When an economic phenomenon is changed to produce a desirable income, we need more powerful tools than simple statistics. Regression analysis is one of the most widely used statistical tools at the disposal of economists.
In regression analysis, the effect of one or more factor is measured to determine another factor. The first group is also known as explanatory variables, while the latter is known as endogenous variables. In economics it makes sense to refer to explanatory variables as policy instruments. Policy instruments are variables that economists and policy makers can change or control. The supply of money is a policy instrument controlled by the Federal Reserve. The Fed has to collect data first, which is done on a periodic basis. These statistics inform the Fed that there is a problem in the economy, such as inflation. The Fed decides to reduce the supply of money. It will wait for the economy to respond to the change in supply of money. Then economic indicators are measured again and tested against the target set by the policy. If the policy objectives are not met, the action is repeated until the desirable outcome is obtained.

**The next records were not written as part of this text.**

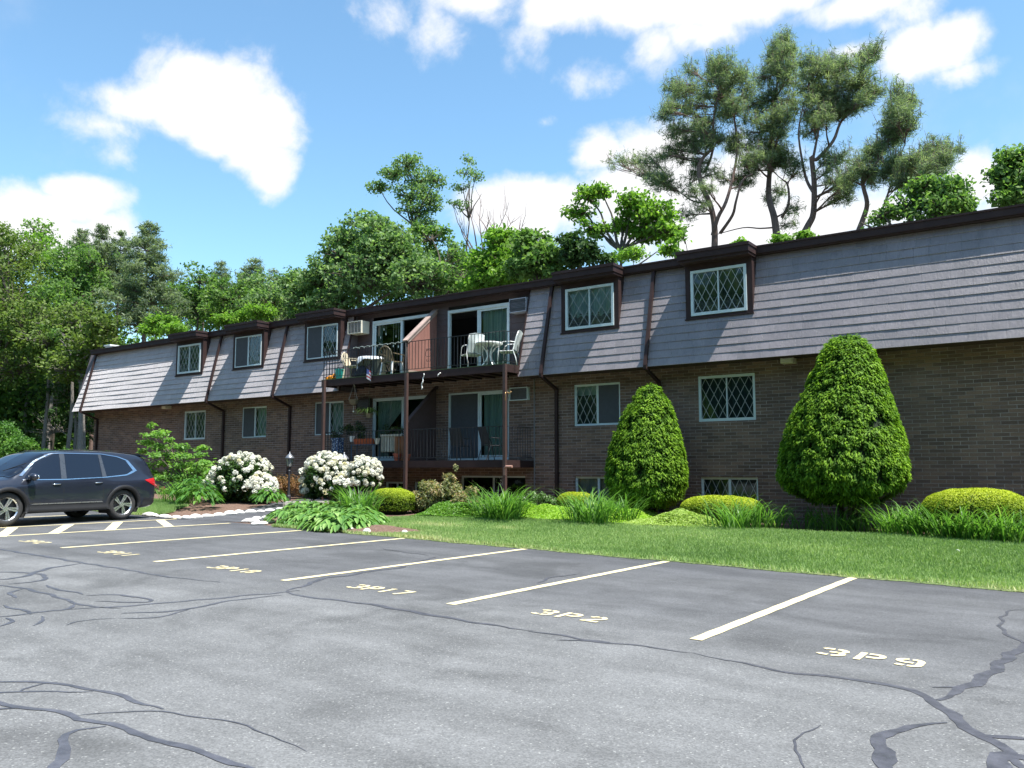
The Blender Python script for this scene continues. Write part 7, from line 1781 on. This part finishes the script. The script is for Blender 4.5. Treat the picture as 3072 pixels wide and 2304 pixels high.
big_pine('middle tall pine with a bent double trunk behind the roof', 40, [([(1030, 1100), (1012, 980), (975, 880), (968, 770), (990, 620), (1005, 480), (1030, 330), (1050, 180)], .30, .05), ([(1045, 975), (1085, 910), (1075, 820), (1040, 785)], .12, .05), ([(1010, 1010), (930, 1020), (860, 1025), (740, 1060)], .07, .03)],
    [(1045, 110, 34, 30), (1000, 170, 40, 34), (1080, 180, 46, 34), (1040, 260, 54, 36), (950, 300, 56, 40), (900, 420, 60, 40), (1000, 400, 56, 36), (1090, 330, 54, 40), (960, 510, 60, 30), (1060, 500, 56, 30), (1000, 640, 66, 34), (1050, 700, 70, 34), (930, 680, 60, 30), (900, 740, 46, 24), (1100, 440, 46, 36), (1080, 1000, 36, 18), (900, 560, 50, 24), (1110, 760, 40, 20)], 5)
big_pine('tall pine with a wide leaning crown, right of the middle one', 39, [([(1125, 1090), (1160, 1000), (1185, 940), (1198, 800), (1195, 690), (1215, 700), (1285, 600), (1315, 500), (1390, 400), (1440, 280)], .27, .04), ([(1185, 840), (1150, 780), (1135, 690), (1130, 560), (1160, 420)], .13, .04), ([(1198, 690), (1210, 560), (1230, 420), (1260, 300)], .10, .03)],
    [(1200, 260, 56, 40), (1160, 340, 50, 40), (1260, 250, 46, 34), (1310, 230, 34, 36), (1340, 330, 56, 40), (1440, 200, 40, 36), (1490, 170, 30, 40), (1420, 300, 56, 36), (1500, 350, 40, 34), (1260, 380, 60, 40), (1360, 430, 60, 34), (1450, 410, 50, 26), (1200, 460, 60, 40), (1290, 480, 50, 30), (1180, 560, 50, 26), (1340, 680, 56, 30), (1270, 740, 50, 26), (1310, 880, 46, 28), (1360, 860, 40, 26), (1160, 210, 36, 30)], 8)
big_pine('rightmost pine leaning right behind the roof', 37, [([(1390, 1060), (1430, 960), (1455, 900), (1442, 800), (1500, 720), (1540, 620), (1580, 500), (1610, 380)], .2, .03), ([(1500, 990), (1560, 860), (1600, 740), (1640, 620)], .08, .03)],
    [(1600, 360, 24, 34), (1660, 430, 32, 34), (1580, 450, 46, 36), (1640, 520, 50, 34), (1600, 580, 46, 30), (1530, 640, 50, 30), (1470, 660, 46, 26), (1590, 700, 54, 30), (1680, 700, 54, 32), (1760, 680, 50, 28), (1830, 660, 50, 24), (1880, 640, 30, 18), (1620, 790, 60, 36), (1720, 780, 60, 36), (1790, 740, 46, 26), (1430, 740, 40, 24), (1540, 760, 40, 24), (1370, 790, 40, 20), (1560, 520, 40, 30)], 12)
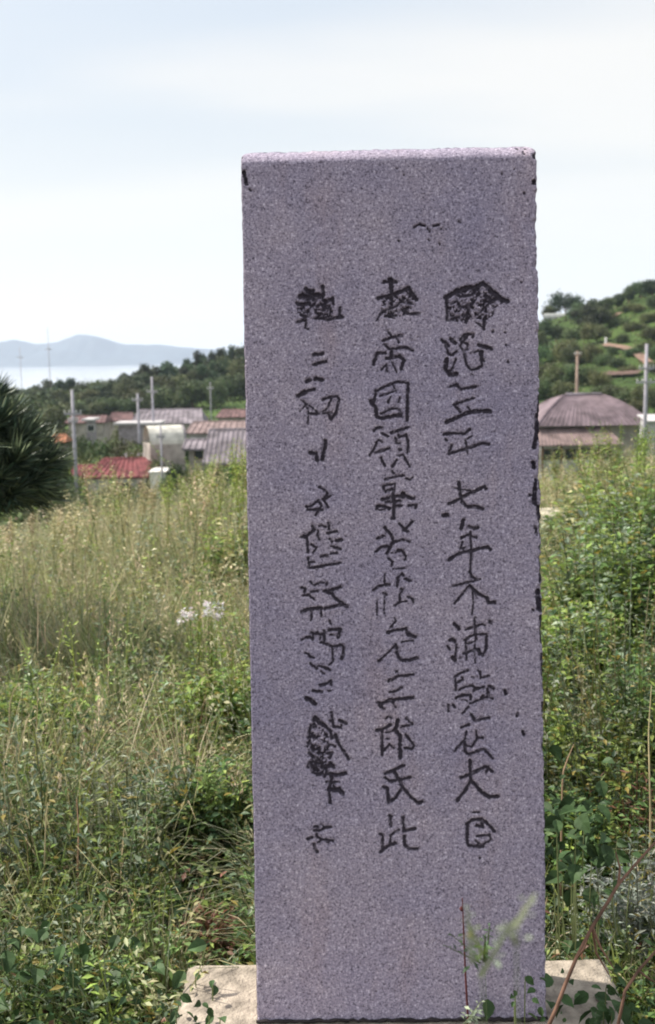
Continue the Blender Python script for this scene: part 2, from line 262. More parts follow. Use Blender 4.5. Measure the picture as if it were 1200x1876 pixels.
CH['c3'] = [
 (530,500,10,"7:300,290 330,330 430,330;9:200,430 250,420 330,440 540,400;7:610,250 620,400;5:440,490 560,450;7:140,560 250,580 360,550;5:620,500 700,520 800,460;4:800,470 810,570;4:500,610 590,570;5:630,590 640,680;4:480,700 500,740 600,750;5:930,640 920,760 980,810;5:980,810 850,820 700,865 580,830;5:220,770 290,810;4:380,760 350,800;5:150,900 250,870;4:310,920 290,1000 350,1030;3:640,650 760,640 740,790 620,820","180,420 280,290 430,320 560,370 630,420 700,510 820,460 810,600 790,800 700,870 400,850 330,900 150,900 150,560"),
 (510,500,4.08,"6:265,612 300,608 335,600;6:265,685 310,672 355,662",""),
 (510,500,4.08,"7:210,810 235,800;8:275,790 325,800;6:180,890 265,870;7:145,920 200,895;3:170,950 215,980 160,1035;3:200,985 225,1020 222,1130;3:230,990 280,1030 310,1050;5:330,950 380,930 440,920 455,950;3:400,930 370,1010 320,1045;5:450,960 430,1050 395,1095 370,1050;5:240,1050 300,1055;4:330,1050 400,1045",""),
 (510,500,4.08,"7:350,1255 350,1300 335,1340 330,1395;7:240,1345 280,1350 290,1400",""),
 (510,500,4.08,"4:305,1600 350,1625 370,1650 330,1690;5:390,1665 340,1700 370,1750;5:210,1750 250,1740 300,1700 320,1740 280,1810;5:220,1770 330,1770",""),
 (540,940,9.383,"6:110,410 230,370 340,280 300,230;5:130,415 200,420 220,560 225,680;5:230,770 250,940 360,940 550,895 790,860;5:250,850 330,840;4:280,540 370,600 320,680;4:410,220 450,210 530,240;5:580,170 590,280;4:400,300 390,400 420,460;5:560,350 720,315;5:600,450 640,490;6:710,470 800,465;5:640,570 790,620;4:620,700 720,690;5:450,750 500,730 560,740",""),
 (540,940,9.383,"5:110,1290 180,1290 170,1360;4:150,1420 240,1410 330,1480;4:270,1180 340,1250 400,1210;4:440,1190 550,1200 540,1250;4:280,1350 400,1340;6:510,1340 650,1320 790,1270;6:580,1380 640,1380 680,1460 780,1530 900,1610;6:520,1640 650,1610 820,1570 890,1600;6:115,1700 200,1660 330,1640 460,1640;4:290,1710 280,1850;4:440,1650 460,1780;5:280,2050 340,2080 390,2050;5:320,2080 310,2140",""),
 (540,1120,9.383,"4:600,170 620,220;5:120,490 200,450 290,450 310,490;5:310,380 440,400 510,400;5:510,340 510,540;3:440,400 430,500;6:590,330 700,310 790,310 740,450;3:610,405 680,410;5:450,530 560,570 650,610 800,580 840,620 835,740 800,820;4:640,620 660,860 600,920;4:180,720 240,740 270,790 330,800;5:270,900 330,950 380,980;5:420,940 500,960 600,1010;3:450,1030 510,1080",""),
 (540,1120,9.383,"5:440,1270 540,1250 620,1190 620,1260;4:580,1370 620,1360;5:310,1360 360,1380 460,1380;8:200,1500 260,1520 340,1590",""),
 (540,1300,9.383,"5:630,50 650,170 660,290 790,310 800,280;4:590,190 650,190;5:770,190 890,240;8:330,180 360,130 430,230 520,280;6:520,280 620,380 640,490;4:280,260 240,400;5:230,480 330,450;6:230,570 250,580;4:205,630 215,632;6:700,440 760,600 850,740 930,850;4:300,620 330,700 320,640;5:390,670 430,690;5:250,750 290,800 380,840 460,900;4:560,650 620,600 690,640;6:570,760 640,750 600,830;6:230,990 270,920 300,990;6:370,880 350,1020;8:580,980 620,930 660,980;5:530,970 550,1080 510,1160;6:390,1130 440,1110;7:590,1110 700,1130 870,1095;6:600,1120 640,1190 600,1350 600,1500 615,1610;4:540,1250 760,1250;9:600,1380 700,1390 760,1370 820,1430;6:670,1320 690,1340;3:305,1310 315,1310","240,300 330,220 560,400 600,600 560,760 600,1100 400,1150 280,1100 220,900 230,600"),
 (540,1480,10,"5:360,350 420,350;5:360,420 480,415 560,370 660,350;3:480,300 540,360;5:400,490 420,540 480,580;6:240,570 320,550;5:440,640 480,580 600,590 700,610;4:600,640 610,640;5:350,670 370,760 410,810",""),
]
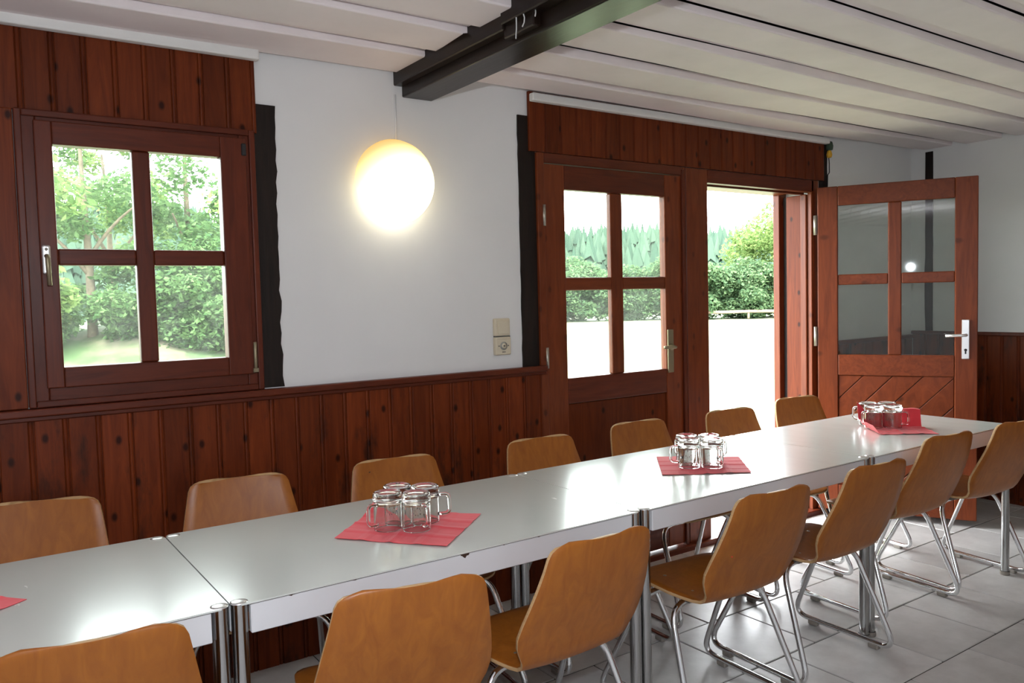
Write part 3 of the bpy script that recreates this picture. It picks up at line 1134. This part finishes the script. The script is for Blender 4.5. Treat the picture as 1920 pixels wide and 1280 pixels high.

When working with a regression model, one might wonder if it was designed to serve economists. Even some of the commonly used terminologies are the same in both fields. For example, both subjects use explanatory variables to measure the response variable. Typical regression models do not consist of one explanatory variable and one response variable. Instead, in addition to explanatory variables, the model has additional variables known as control variables. Control variables are actually the same thing as economics shifters. Shifters in economics refer to variables that are assumed to remain constant for the sake of identifying the impact of the explanatory variables on the response variables. In fact, every economic theory seems to have the famous ceteris paribus, which means other things being equal. When other things are not equal and change, they do not distort the relationship between explanatory and response variables. They simply shift the magnitude up or down, depending on the direction of the impact. Estimation of demand provides a good example. Economic theory states that an increase in price reduces the quantity demanded, ceteris paribus. The regression model for this economic theory can be written as
Qd = β0 + β1P + ε(I.1)
where ε is the error term, which will be explained later. To complete the process, we need to test the hypothesis that the coefficient of price, which is also the slope of the demand curve, is negative. So we use statistics to test the following hypothesis:
H0: β1 = 0 H1: β1 < 0
The model, however, is not complete, because it is not subject to ceteris paribus as it does not control anything. Simple control variables consist of price of a complementary good, a substitute good, and income, to name just a few important ones. The theory predicts that the effect of a change in the price of a complementary good is inverse, the effect of a change in the price of a substitute good is direct, and the effect of change in income is direct. Thus, model (I.1) should be modified as below.
Qd = β0 + β1P + β2 Pc + β3 Ps + β4 Y + + ε,(I.2)
The theoretical claims are written as
H0 : β1 = 0 H1 : β1 < 0
H0 : β2 = 0 H1 : β2 > 0
H0 : β3 = 0 H1 : β3 < 0,
where the subscripts use the first letters of complementary and substitute, and Y represents income. The regression model clearly and perfectly matches the economic theory from expected effects of each variable to the concept of ceteris paribus.